**EXERCISE BRIEF:** Locate the word "from" in the material, then show every line that holds it.

##### EXTRACTED RECORDS

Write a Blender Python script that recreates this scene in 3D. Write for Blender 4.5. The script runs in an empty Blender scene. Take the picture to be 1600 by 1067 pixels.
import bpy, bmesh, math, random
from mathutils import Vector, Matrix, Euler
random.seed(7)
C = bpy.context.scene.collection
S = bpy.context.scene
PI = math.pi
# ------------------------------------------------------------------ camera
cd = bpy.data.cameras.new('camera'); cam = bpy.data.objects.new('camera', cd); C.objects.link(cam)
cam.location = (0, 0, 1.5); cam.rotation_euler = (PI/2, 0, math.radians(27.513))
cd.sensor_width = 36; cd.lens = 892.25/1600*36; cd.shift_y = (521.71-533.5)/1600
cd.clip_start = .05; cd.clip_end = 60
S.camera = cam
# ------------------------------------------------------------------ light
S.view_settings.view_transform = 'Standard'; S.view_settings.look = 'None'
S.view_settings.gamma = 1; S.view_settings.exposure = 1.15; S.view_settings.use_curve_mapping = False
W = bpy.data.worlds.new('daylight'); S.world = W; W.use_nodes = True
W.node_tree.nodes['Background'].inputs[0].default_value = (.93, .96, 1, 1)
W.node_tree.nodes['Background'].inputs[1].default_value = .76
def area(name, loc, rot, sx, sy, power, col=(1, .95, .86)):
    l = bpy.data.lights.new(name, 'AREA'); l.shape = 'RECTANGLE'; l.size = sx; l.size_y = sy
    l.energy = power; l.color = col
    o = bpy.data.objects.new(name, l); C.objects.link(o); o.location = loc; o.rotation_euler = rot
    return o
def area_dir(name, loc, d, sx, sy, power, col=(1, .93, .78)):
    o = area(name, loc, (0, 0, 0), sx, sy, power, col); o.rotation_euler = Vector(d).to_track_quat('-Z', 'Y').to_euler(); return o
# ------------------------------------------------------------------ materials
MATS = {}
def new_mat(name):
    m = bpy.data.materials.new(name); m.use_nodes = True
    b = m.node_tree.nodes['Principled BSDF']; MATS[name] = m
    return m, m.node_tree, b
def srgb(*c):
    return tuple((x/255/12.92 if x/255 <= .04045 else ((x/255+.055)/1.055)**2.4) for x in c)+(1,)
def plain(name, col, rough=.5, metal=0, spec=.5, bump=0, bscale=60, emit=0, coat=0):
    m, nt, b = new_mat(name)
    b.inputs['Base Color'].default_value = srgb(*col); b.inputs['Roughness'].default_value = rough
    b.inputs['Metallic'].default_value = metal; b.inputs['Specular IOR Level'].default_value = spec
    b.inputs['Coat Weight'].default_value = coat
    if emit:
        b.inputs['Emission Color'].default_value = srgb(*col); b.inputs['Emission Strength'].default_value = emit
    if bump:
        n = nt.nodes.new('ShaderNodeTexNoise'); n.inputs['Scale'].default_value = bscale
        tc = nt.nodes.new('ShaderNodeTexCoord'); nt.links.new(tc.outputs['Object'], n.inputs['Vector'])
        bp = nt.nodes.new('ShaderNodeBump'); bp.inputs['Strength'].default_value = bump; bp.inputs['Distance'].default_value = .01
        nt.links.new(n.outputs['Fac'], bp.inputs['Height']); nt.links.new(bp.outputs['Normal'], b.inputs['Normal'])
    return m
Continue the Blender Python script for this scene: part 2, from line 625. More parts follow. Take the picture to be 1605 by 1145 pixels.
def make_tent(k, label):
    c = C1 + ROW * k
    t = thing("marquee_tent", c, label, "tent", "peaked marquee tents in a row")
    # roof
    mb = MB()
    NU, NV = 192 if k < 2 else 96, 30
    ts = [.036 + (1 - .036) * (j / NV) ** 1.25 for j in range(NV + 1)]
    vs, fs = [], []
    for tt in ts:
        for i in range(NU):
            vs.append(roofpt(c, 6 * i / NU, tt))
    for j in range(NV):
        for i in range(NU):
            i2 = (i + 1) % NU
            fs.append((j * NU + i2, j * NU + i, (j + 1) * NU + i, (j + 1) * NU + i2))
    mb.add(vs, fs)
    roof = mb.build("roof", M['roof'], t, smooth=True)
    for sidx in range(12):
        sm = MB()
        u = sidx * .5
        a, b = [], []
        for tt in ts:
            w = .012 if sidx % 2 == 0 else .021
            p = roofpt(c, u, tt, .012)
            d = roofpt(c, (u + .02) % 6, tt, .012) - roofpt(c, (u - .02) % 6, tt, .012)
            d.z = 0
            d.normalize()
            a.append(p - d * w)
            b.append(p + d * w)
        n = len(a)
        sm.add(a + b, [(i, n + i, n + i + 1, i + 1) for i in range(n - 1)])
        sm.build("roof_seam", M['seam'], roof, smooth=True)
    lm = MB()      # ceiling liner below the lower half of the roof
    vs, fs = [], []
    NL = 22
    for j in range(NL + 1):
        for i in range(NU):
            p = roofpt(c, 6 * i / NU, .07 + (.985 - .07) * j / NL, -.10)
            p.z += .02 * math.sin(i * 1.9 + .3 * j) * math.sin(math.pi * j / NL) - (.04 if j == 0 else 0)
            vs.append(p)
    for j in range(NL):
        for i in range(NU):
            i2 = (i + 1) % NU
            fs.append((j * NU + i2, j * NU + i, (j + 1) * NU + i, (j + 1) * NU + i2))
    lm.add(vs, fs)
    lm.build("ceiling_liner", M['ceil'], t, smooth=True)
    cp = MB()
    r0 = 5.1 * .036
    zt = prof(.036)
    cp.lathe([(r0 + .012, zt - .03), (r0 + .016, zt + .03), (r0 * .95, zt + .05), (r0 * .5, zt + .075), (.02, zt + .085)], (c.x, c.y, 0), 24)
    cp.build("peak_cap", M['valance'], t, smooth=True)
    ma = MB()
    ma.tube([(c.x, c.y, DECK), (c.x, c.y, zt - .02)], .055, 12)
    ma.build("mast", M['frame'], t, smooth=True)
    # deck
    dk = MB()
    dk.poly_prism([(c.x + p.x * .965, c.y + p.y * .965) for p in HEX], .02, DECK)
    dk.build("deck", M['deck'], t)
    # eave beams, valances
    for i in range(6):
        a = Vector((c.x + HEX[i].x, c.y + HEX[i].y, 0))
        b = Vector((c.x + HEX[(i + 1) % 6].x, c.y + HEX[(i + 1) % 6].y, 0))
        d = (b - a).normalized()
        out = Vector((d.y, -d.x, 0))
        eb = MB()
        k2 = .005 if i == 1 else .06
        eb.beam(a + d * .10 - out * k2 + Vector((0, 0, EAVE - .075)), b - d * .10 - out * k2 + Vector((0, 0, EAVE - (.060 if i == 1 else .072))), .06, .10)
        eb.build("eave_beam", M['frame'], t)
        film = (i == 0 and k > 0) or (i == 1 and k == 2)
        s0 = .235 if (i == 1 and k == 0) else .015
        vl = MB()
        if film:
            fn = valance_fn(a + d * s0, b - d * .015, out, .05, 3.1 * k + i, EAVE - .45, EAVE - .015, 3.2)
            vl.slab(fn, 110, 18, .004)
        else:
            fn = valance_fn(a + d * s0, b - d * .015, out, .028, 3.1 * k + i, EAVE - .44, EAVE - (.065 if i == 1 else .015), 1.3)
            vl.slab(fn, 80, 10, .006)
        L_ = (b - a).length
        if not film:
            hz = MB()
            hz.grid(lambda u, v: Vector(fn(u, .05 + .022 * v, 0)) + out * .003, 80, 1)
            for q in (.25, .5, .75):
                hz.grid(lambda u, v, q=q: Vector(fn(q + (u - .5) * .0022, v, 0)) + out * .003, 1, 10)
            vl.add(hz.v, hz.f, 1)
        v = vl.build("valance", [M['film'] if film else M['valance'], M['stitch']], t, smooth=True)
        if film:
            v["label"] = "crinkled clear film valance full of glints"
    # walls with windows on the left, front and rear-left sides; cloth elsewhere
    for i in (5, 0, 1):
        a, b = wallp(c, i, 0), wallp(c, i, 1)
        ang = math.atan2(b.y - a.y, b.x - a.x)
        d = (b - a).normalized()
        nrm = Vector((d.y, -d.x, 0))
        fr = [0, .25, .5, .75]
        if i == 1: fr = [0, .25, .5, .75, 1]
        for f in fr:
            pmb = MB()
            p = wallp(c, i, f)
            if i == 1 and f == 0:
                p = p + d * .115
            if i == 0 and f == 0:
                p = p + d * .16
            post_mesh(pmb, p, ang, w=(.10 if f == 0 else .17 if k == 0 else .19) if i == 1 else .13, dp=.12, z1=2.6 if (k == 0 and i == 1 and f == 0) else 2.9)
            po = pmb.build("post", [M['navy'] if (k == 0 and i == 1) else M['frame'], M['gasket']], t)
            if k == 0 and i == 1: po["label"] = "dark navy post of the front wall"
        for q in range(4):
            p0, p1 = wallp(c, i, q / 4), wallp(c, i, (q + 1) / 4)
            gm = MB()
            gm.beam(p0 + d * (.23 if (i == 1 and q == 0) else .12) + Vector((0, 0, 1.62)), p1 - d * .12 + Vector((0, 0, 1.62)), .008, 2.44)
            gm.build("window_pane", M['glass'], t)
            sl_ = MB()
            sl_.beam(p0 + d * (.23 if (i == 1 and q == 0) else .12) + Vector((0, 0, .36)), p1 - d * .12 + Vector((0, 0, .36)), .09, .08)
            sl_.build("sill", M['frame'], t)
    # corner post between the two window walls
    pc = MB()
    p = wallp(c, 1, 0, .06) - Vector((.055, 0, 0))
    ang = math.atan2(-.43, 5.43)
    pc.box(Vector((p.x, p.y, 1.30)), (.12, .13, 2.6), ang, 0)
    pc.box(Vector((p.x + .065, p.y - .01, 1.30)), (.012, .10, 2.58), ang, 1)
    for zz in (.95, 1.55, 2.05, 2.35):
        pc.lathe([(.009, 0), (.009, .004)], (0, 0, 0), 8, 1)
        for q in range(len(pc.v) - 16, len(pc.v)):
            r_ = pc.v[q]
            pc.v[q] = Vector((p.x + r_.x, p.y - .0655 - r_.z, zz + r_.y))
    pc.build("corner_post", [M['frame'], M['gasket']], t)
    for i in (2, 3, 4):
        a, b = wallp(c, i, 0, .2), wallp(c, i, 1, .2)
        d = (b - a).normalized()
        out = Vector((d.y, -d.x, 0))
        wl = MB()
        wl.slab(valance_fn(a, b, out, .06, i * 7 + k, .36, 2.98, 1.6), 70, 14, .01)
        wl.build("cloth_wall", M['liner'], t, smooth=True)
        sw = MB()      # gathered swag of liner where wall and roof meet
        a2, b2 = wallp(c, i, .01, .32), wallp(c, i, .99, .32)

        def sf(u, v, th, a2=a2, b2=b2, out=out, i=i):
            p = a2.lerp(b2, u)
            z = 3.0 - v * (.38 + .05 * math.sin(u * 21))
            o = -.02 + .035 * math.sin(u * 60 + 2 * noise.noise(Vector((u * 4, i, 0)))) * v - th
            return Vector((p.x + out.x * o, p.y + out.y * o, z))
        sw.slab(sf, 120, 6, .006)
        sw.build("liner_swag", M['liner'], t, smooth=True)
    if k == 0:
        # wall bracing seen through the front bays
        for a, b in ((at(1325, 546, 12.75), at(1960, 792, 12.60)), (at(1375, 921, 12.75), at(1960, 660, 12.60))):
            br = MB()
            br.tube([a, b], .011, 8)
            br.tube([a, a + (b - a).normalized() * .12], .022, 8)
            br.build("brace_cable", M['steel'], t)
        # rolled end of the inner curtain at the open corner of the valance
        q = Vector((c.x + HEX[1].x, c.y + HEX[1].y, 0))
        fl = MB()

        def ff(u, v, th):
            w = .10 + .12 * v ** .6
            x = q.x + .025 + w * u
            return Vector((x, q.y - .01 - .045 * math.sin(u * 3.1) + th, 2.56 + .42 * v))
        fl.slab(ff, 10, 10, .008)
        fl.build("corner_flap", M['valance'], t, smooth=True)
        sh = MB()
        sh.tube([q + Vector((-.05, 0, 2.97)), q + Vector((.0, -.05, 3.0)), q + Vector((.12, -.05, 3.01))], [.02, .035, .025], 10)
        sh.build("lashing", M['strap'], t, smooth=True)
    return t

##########

**RESPONSE TO THE EXERCISE:**
from mathutils import Vector, Matrix, Euler
Continue the Blender Python script for this scene: part 2, from line 625. More parts follow. Take the picture to be 1605 by 1145 pixels.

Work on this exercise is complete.